▸ Goal
In the lines below, output everything from the first line through the line containing "col = scn.collection" exactly as it is. Pictures are not part of the output.
── Data excerpt ──
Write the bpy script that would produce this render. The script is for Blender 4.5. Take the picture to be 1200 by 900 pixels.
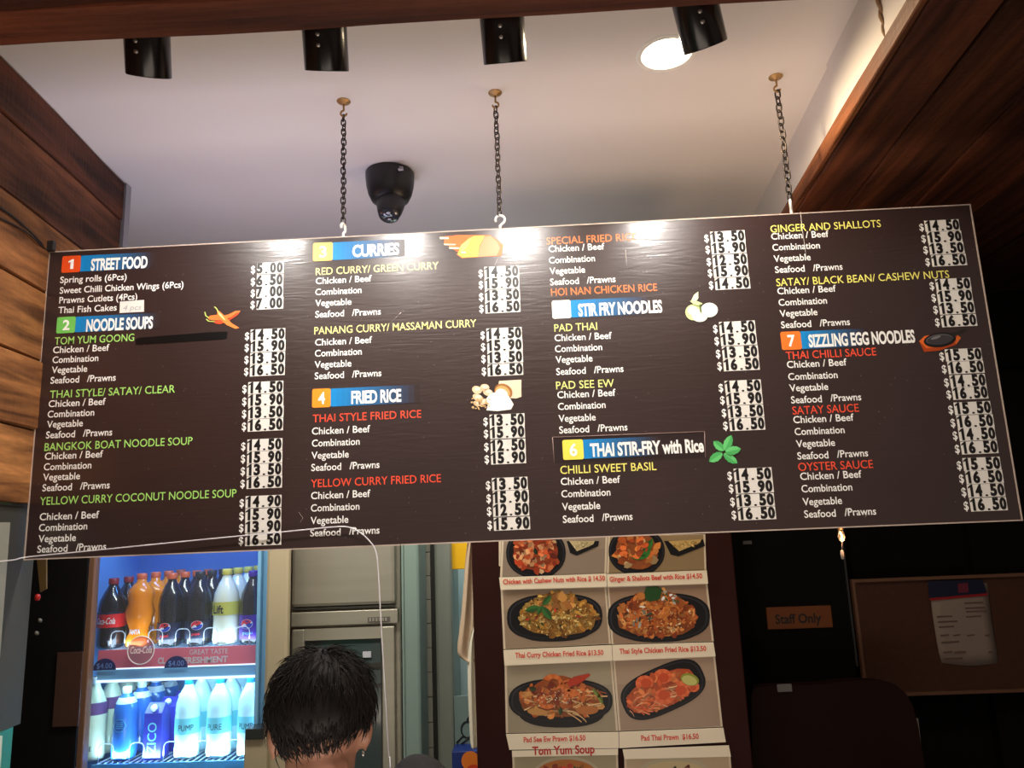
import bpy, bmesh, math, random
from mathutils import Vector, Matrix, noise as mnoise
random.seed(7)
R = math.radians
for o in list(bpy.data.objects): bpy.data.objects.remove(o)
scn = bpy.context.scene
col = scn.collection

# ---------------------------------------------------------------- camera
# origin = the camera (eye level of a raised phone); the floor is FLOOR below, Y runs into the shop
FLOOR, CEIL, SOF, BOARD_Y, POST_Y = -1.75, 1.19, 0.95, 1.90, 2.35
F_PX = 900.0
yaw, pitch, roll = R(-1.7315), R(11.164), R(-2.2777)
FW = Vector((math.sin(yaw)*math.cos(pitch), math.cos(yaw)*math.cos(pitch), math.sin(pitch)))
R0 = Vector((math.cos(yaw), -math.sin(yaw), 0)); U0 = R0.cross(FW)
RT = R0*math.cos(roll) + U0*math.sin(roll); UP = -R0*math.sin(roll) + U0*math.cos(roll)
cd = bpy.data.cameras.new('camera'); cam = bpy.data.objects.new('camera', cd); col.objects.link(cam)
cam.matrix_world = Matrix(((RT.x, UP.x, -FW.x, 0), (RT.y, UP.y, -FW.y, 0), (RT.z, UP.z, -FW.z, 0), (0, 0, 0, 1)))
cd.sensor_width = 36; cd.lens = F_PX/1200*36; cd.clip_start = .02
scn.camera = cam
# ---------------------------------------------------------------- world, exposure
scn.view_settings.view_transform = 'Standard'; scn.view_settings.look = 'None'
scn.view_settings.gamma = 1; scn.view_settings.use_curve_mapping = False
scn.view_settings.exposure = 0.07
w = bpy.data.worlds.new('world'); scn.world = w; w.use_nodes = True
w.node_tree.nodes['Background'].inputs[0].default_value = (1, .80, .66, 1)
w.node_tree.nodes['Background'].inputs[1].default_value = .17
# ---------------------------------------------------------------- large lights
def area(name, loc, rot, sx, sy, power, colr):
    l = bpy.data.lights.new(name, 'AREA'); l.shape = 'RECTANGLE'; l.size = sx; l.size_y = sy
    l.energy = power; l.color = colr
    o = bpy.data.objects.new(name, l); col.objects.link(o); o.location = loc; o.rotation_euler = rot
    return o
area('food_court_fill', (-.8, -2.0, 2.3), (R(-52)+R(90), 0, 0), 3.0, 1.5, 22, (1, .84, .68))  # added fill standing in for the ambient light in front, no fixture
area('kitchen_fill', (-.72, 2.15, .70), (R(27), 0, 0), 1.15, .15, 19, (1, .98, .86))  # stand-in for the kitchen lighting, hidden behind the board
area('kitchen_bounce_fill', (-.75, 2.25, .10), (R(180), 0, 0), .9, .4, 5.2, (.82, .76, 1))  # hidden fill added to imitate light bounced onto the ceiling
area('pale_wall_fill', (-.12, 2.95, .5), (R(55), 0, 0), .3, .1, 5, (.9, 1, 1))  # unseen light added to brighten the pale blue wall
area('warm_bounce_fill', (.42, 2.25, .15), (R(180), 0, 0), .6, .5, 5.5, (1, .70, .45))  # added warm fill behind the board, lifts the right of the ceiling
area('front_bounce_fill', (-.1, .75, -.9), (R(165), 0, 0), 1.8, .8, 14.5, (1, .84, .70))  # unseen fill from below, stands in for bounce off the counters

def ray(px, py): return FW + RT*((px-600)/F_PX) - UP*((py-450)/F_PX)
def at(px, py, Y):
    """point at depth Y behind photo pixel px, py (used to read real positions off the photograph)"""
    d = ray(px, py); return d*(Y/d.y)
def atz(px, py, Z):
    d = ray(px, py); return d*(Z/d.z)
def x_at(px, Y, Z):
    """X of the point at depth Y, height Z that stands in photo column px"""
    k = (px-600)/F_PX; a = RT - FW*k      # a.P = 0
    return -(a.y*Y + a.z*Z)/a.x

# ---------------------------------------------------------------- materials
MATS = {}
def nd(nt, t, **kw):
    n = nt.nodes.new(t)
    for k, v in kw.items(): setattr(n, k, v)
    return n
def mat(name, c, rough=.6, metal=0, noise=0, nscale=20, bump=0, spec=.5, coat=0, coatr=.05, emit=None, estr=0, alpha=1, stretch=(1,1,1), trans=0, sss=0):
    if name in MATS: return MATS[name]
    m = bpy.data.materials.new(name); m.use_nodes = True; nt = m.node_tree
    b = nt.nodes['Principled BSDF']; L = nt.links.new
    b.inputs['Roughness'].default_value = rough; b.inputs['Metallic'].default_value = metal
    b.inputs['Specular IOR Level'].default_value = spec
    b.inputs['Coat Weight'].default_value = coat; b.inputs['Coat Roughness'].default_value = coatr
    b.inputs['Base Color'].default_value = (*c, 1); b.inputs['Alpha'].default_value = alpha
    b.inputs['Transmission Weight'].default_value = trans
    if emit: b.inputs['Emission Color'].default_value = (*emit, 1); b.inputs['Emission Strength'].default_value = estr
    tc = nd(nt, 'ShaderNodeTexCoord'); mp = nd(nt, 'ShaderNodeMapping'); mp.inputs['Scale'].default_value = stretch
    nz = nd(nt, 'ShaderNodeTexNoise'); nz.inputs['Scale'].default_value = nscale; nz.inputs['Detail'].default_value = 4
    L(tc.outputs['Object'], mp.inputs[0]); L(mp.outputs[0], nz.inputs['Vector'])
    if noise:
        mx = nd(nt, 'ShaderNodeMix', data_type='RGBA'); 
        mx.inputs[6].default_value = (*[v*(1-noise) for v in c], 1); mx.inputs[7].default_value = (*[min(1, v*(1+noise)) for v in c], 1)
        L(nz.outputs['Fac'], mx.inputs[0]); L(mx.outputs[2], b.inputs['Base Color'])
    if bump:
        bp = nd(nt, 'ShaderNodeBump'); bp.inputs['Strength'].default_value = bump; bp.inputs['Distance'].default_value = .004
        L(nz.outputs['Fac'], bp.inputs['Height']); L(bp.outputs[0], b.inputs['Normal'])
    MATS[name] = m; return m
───
▸ Answer in full
Write the bpy script that would produce this render. The script is for Blender 4.5. Take the picture to be 1200 by 900 pixels.
import bpy, bmesh, math, random
from mathutils import Vector, Matrix, noise as mnoise
random.seed(7)
R = math.radians
for o in list(bpy.data.objects): bpy.data.objects.remove(o)
scn = bpy.context.scene
col = scn.collection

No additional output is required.